#### Task instructions
Count the lines below that contain the word "Blender", and reply with that number alone.

-- -- --

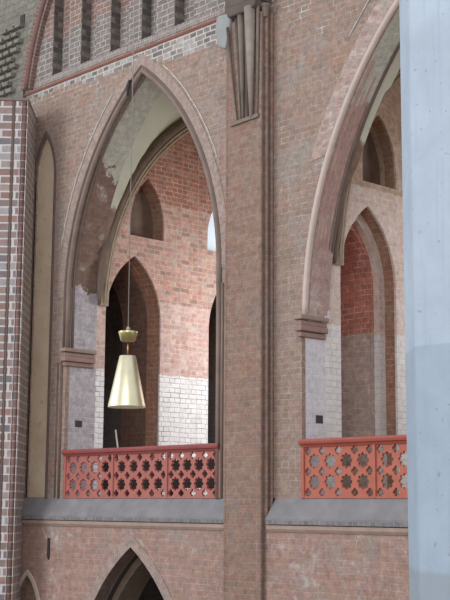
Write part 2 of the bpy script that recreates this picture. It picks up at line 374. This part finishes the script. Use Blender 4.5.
def arch(xc, h, spring, apex, n=18, off=0.0):
    """pointed arch line from the left springing over the apex to the right; off widens it outward"""
    r = apex-spring; Rr = (h*h+r*r)/(2*h); cx = Rr-h; R2 = Rr+off
    t1 = math.acos(min(1, cx/R2))
    L = [(xc+cx-R2*math.cos(t1*i/n), spring+R2*math.sin(t1*i/n)) for i in range(n+1)]
    return L+[(2*xc-x, z) for x, z in L[-2::-1]]
def opening(xc, h, bottom, spring, apex, n=18, off=0.0):
    A = arch(xc, h, spring, apex, n, off)
    return [(A[0][0], bottom)]+A+[(A[-1][0], bottom)]

def ring(mb, line_in, line_out, fn, y0, y1):
    """voussoir band between two lines; fn maps (u, v, depth) to a point; UV runs along the line"""
    s = 0.0
    for i in range(len(line_in)-1):
        a, b, c, d = line_in[i], line_in[i+1], line_out[i+1], line_out[i]
        L = math.dist(((a[0]+d[0])/2, (a[1]+d[1])/2), ((b[0]+c[0])/2, (b[1]+c[1])/2)); w = math.dist(a, d)
        mb.quad([fn(*a, y0), fn(*b, y0), fn(*c, y0), fn(*d, y0)], [(s, 0), (s+L, 0), (s+L, w), (s, w)])
        for p, q, v in ((a, b, 0), (d, c, w)):
            mb.quad([fn(*p, y0), fn(*q, y0), fn(*q, y1), fn(*p, y1)], [(s, v), (s+L, v), (s+L, v+abs(y1-y0)), (s, v+abs(y1-y0))])
        s += L
    for k in (0, -1):
        p, q = line_in[k], line_out[k]
        mb.quad([fn(*p, y0), fn(*q, y0), fn(*q, y1), fn(*p, y1)])
FY = lambda u, v, d: (u, d, v)     # line lies in a plane of constant Y
FX = lambda u, v, d: (d, u, v)     # line lies in a plane of constant X

# ------------------------------------------------------------------ structure
BAYS = (-2.59, 4.24)               # arch centres; each bay repeats at 6.83 m
HW, SPR, APX = 2.34, 12.4, 16.86
SILLZ = 8.12
NAVE = -0.18                       # face of the wall below the gallery

# main wall above the gallery: a thin outer skin with the blind lancet, then the body
def outl(x0, x1, z0, z1, arches):
    p = [(x0, z0)]
    for xc, h, sp, ap in arches:
        q = opening(xc, h, z0, sp, ap, 24)
        if xc > 0: q = [(1.9, z0), (1.9, 11.18), (xc-h, 11.2)]+q[1:-1]+[(xc+h, z0)]   # jamb set back below the impost
        p += q
    return p+[(x1, z0), (x1, z1), (x0, z1)]
AR = [(BAYS[0], HW, SPR, APX), (4.9, 2.9, 11.2, 17.05)]   # the right arch is wider and flatter
ARC = {BAYS[0]: AR[0], BAYS[1]: AR[1]}
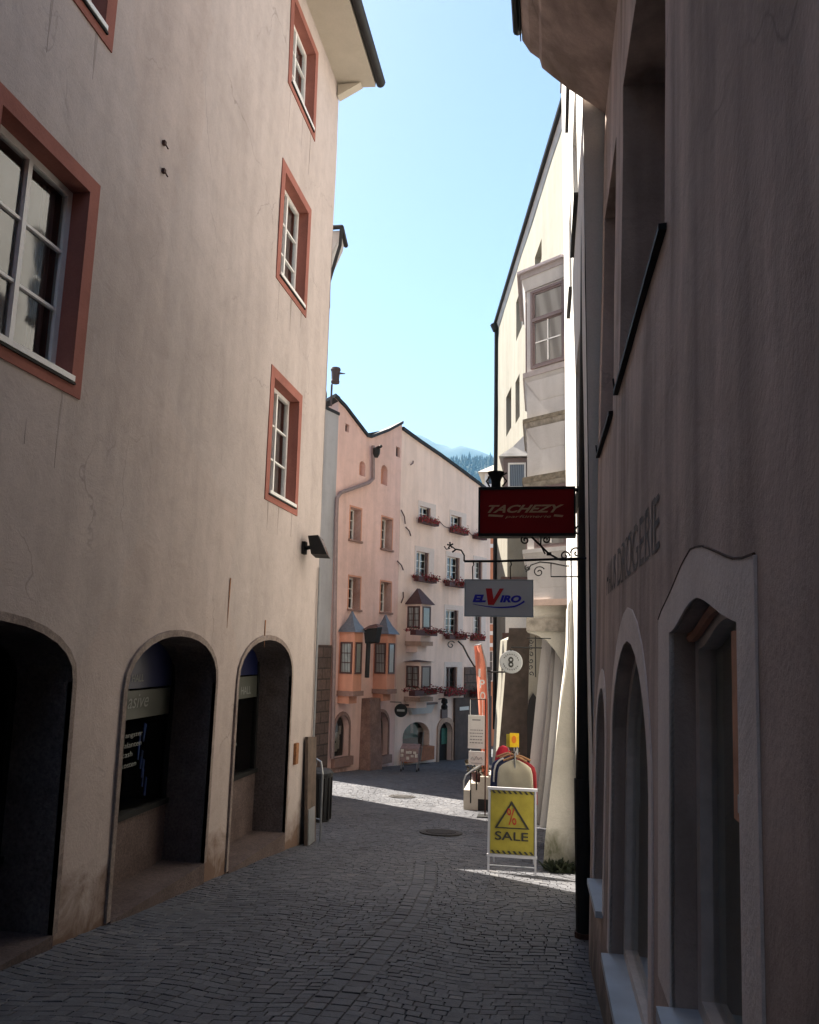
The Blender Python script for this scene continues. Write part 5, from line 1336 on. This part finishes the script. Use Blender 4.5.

-- -- --

#### Complete output
2